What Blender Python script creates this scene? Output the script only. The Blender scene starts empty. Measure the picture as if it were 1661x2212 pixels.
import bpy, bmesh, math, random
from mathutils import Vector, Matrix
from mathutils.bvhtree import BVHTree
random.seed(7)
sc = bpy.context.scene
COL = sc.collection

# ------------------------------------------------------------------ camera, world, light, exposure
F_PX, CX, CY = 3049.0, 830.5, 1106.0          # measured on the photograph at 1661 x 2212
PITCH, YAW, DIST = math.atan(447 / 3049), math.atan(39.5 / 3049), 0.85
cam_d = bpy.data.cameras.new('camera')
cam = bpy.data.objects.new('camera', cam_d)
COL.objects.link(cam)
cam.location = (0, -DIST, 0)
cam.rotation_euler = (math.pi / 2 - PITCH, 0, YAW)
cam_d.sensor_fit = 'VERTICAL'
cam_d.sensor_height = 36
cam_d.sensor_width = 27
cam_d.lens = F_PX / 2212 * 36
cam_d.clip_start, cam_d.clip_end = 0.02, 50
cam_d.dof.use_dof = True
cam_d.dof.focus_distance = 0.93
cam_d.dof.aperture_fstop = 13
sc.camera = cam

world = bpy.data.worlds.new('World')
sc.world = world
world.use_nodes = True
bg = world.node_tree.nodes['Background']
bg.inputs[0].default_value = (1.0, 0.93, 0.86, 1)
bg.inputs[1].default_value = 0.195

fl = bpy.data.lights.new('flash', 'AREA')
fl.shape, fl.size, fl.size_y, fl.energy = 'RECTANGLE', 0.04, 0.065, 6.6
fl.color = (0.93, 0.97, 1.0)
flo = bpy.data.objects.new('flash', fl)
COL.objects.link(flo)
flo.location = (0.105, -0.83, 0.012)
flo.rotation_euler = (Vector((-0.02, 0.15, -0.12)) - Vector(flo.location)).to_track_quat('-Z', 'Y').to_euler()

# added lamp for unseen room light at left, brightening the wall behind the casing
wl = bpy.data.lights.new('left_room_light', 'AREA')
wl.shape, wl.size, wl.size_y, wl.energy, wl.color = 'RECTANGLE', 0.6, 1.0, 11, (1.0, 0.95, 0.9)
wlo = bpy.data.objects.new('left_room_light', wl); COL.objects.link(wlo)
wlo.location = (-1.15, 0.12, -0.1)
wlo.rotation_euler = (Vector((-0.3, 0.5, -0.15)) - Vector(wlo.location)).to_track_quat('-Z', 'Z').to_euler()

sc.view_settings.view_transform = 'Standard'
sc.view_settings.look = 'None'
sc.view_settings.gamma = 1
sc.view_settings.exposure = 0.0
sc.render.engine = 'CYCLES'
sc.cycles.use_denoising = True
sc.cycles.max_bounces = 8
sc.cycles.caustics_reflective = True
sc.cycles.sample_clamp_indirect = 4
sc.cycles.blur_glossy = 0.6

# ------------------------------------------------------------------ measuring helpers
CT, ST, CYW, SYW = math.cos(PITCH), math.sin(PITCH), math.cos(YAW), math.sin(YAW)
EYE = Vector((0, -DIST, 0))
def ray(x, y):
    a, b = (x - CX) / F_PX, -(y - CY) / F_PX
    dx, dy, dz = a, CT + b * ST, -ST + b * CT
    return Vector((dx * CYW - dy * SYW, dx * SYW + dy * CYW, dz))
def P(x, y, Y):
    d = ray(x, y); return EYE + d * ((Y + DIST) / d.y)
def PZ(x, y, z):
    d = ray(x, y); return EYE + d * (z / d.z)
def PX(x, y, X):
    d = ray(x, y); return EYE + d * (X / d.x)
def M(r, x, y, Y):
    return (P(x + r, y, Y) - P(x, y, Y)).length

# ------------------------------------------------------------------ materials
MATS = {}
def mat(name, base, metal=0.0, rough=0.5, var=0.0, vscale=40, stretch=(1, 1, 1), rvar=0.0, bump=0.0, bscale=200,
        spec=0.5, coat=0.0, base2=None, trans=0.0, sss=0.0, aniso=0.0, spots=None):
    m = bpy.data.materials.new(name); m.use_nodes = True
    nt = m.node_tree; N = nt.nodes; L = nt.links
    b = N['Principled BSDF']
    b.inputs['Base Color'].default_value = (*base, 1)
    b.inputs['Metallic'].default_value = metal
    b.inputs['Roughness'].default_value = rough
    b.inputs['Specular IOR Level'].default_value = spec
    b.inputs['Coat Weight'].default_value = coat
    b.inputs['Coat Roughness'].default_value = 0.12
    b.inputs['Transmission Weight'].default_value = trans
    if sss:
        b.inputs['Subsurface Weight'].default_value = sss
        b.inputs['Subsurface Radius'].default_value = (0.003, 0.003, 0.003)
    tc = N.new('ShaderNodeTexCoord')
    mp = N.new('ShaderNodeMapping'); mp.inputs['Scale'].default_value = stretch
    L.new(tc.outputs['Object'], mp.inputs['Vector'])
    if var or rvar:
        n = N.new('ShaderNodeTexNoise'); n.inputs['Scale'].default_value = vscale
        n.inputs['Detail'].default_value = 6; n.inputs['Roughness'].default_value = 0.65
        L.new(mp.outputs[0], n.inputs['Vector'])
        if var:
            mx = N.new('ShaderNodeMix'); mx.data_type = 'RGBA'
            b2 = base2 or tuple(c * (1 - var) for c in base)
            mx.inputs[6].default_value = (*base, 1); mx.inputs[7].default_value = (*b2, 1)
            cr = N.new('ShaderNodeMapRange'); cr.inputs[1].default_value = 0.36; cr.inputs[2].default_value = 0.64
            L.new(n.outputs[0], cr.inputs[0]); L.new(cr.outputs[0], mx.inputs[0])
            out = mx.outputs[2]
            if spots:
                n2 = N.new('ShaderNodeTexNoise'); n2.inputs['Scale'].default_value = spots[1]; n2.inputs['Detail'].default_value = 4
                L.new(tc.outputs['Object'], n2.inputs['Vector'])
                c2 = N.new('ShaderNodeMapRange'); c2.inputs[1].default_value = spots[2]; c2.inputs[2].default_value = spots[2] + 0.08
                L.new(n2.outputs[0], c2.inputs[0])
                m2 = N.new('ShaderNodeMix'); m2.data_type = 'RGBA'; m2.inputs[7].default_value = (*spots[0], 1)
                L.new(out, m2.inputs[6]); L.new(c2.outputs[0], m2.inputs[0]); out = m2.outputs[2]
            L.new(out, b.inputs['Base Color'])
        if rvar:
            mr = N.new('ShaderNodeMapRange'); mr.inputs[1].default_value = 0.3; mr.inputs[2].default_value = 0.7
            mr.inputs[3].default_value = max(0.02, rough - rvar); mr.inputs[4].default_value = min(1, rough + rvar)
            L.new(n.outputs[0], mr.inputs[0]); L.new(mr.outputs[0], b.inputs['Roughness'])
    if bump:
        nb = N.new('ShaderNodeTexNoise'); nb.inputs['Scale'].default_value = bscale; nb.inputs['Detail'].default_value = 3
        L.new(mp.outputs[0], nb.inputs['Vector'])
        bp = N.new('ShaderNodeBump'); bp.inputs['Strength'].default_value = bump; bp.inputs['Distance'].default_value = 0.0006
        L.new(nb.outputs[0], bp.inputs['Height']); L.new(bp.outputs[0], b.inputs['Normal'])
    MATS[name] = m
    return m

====

**THE REQUEST**
Reproduce the whole listing word for word.

**FULL RESPONSE**
What Blender Python script creates this scene? Output the script only. The Blender scene starts empty. Measure the picture as if it were 1661x2212 pixels.
import bpy, bmesh, math, random
from mathutils import Vector, Matrix
from mathutils.bvhtree import BVHTree
random.seed(7)
sc = bpy.context.scene
COL = sc.collection

# ------------------------------------------------------------------ camera, world, light, exposure
F_PX, CX, CY = 3049.0, 830.5, 1106.0          # measured on the photograph at 1661 x 2212
PITCH, YAW, DIST = math.atan(447 / 3049), math.atan(39.5 / 3049), 0.85
cam_d = bpy.data.cameras.new('camera')
cam = bpy.data.objects.new('camera', cam_d)
COL.objects.link(cam)
cam.location = (0, -DIST, 0)
cam.rotation_euler = (math.pi / 2 - PITCH, 0, YAW)
cam_d.sensor_fit = 'VERTICAL'
cam_d.sensor_height = 36
cam_d.sensor_width = 27
cam_d.lens = F_PX / 2212 * 36
cam_d.clip_start, cam_d.clip_end = 0.02, 50
cam_d.dof.use_dof = True
cam_d.dof.focus_distance = 0.93
cam_d.dof.aperture_fstop = 13
sc.camera = cam

world = bpy.data.worlds.new('World')
sc.world = world
world.use_nodes = True
bg = world.node_tree.nodes['Background']
bg.inputs[0].default_value = (1.0, 0.93, 0.86, 1)
bg.inputs[1].default_value = 0.195

fl = bpy.data.lights.new('flash', 'AREA')
fl.shape, fl.size, fl.size_y, fl.energy = 'RECTANGLE', 0.04, 0.065, 6.6
fl.color = (0.93, 0.97, 1.0)
flo = bpy.data.objects.new('flash', fl)
COL.objects.link(flo)
flo.location = (0.105, -0.83, 0.012)
flo.rotation_euler = (Vector((-0.02, 0.15, -0.12)) - Vector(flo.location)).to_track_quat('-Z', 'Y').to_euler()

# added lamp for unseen room light at left, brightening the wall behind the casing
wl = bpy.data.lights.new('left_room_light', 'AREA')
wl.shape, wl.size, wl.size_y, wl.energy, wl.color = 'RECTANGLE', 0.6, 1.0, 11, (1.0, 0.95, 0.9)
wlo = bpy.data.objects.new('left_room_light', wl); COL.objects.link(wlo)
wlo.location = (-1.15, 0.12, -0.1)
wlo.rotation_euler = (Vector((-0.3, 0.5, -0.15)) - Vector(wlo.location)).to_track_quat('-Z', 'Z').to_euler()

sc.view_settings.view_transform = 'Standard'
sc.view_settings.look = 'None'
sc.view_settings.gamma = 1
sc.view_settings.exposure = 0.0
sc.render.engine = 'CYCLES'
sc.cycles.use_denoising = True
sc.cycles.max_bounces = 8
sc.cycles.caustics_reflective = True
sc.cycles.sample_clamp_indirect = 4
sc.cycles.blur_glossy = 0.6

# ------------------------------------------------------------------ measuring helpers
CT, ST, CYW, SYW = math.cos(PITCH), math.sin(PITCH), math.cos(YAW), math.sin(YAW)
EYE = Vector((0, -DIST, 0))
def ray(x, y):
    a, b = (x - CX) / F_PX, -(y - CY) / F_PX
    dx, dy, dz = a, CT + b * ST, -ST + b * CT
    return Vector((dx * CYW - dy * SYW, dx * SYW + dy * CYW, dz))
def P(x, y, Y):
    d = ray(x, y); return EYE + d * ((Y + DIST) / d.y)
def PZ(x, y, z):
    d = ray(x, y); return EYE + d * (z / d.z)
def PX(x, y, X):
    d = ray(x, y); return EYE + d * (X / d.x)
def M(r, x, y, Y):
    return (P(x + r, y, Y) - P(x, y, Y)).length

# ------------------------------------------------------------------ materials
MATS = {}
def mat(name, base, metal=0.0, rough=0.5, var=0.0, vscale=40, stretch=(1, 1, 1), rvar=0.0, bump=0.0, bscale=200,
        spec=0.5, coat=0.0, base2=None, trans=0.0, sss=0.0, aniso=0.0, spots=None):
    m = bpy.data.materials.new(name); m.use_nodes = True
    nt = m.node_tree; N = nt.nodes; L = nt.links
    b = N['Principled BSDF']
    b.inputs['Base Color'].default_value = (*base, 1)
    b.inputs['Metallic'].default_value = metal
    b.inputs['Roughness'].default_value = rough
    b.inputs['Specular IOR Level'].default_value = spec
    b.inputs['Coat Weight'].default_value = coat
    b.inputs['Coat Roughness'].default_value = 0.12
    b.inputs['Transmission Weight'].default_value = trans
    if sss:
        b.inputs['Subsurface Weight'].default_value = sss
        b.inputs['Subsurface Radius'].default_value = (0.003, 0.003, 0.003)
    tc = N.new('ShaderNodeTexCoord')
    mp = N.new('ShaderNodeMapping'); mp.inputs['Scale'].default_value = stretch
    L.new(tc.outputs['Object'], mp.inputs['Vector'])
    if var or rvar:
        n = N.new('ShaderNodeTexNoise'); n.inputs['Scale'].default_value = vscale
        n.inputs['Detail'].default_value = 6; n.inputs['Roughness'].default_value = 0.65
        L.new(mp.outputs[0], n.inputs['Vector'])
        if var:
            mx = N.new('ShaderNodeMix'); mx.data_type = 'RGBA'
            b2 = base2 or tuple(c * (1 - var) for c in base)
            mx.inputs[6].default_value = (*base, 1); mx.inputs[7].default_value = (*b2, 1)
            cr = N.new('ShaderNodeMapRange'); cr.inputs[1].default_value = 0.36; cr.inputs[2].default_value = 0.64
            L.new(n.outputs[0], cr.inputs[0]); L.new(cr.outputs[0], mx.inputs[0])
            out = mx.outputs[2]
            if spots:
                n2 = N.new('ShaderNodeTexNoise'); n2.inputs['Scale'].default_value = spots[1]; n2.inputs['Detail'].default_value = 4
                L.new(tc.outputs['Object'], n2.inputs['Vector'])
                c2 = N.new('ShaderNodeMapRange'); c2.inputs[1].default_value = spots[2]; c2.inputs[2].default_value = spots[2] + 0.08
                L.new(n2.outputs[0], c2.inputs[0])
                m2 = N.new('ShaderNodeMix'); m2.data_type = 'RGBA'; m2.inputs[7].default_value = (*spots[0], 1)
                L.new(out, m2.inputs[6]); L.new(c2.outputs[0], m2.inputs[0]); out = m2.outputs[2]
            L.new(out, b.inputs['Base Color'])
        if rvar:
            mr = N.new('ShaderNodeMapRange'); mr.inputs[1].default_value = 0.3; mr.inputs[2].default_value = 0.7
            mr.inputs[3].default_value = max(0.02, rough - rvar); mr.inputs[4].default_value = min(1, rough + rvar)
            L.new(n.outputs[0], mr.inputs[0]); L.new(mr.outputs[0], b.inputs['Roughness'])
    if bump:
        nb = N.new('ShaderNodeTexNoise'); nb.inputs['Scale'].default_value = bscale; nb.inputs['Detail'].default_value = 3
        L.new(mp.outputs[0], nb.inputs['Vector'])
        bp = N.new('ShaderNodeBump'); bp.inputs['Strength'].default_value = bump; bp.inputs['Distance'].default_value = 0.0006
        L.new(nb.outputs[0], bp.inputs['Height']); L.new(bp.outputs[0], b.inputs['Normal'])
    MATS[name] = m
    return m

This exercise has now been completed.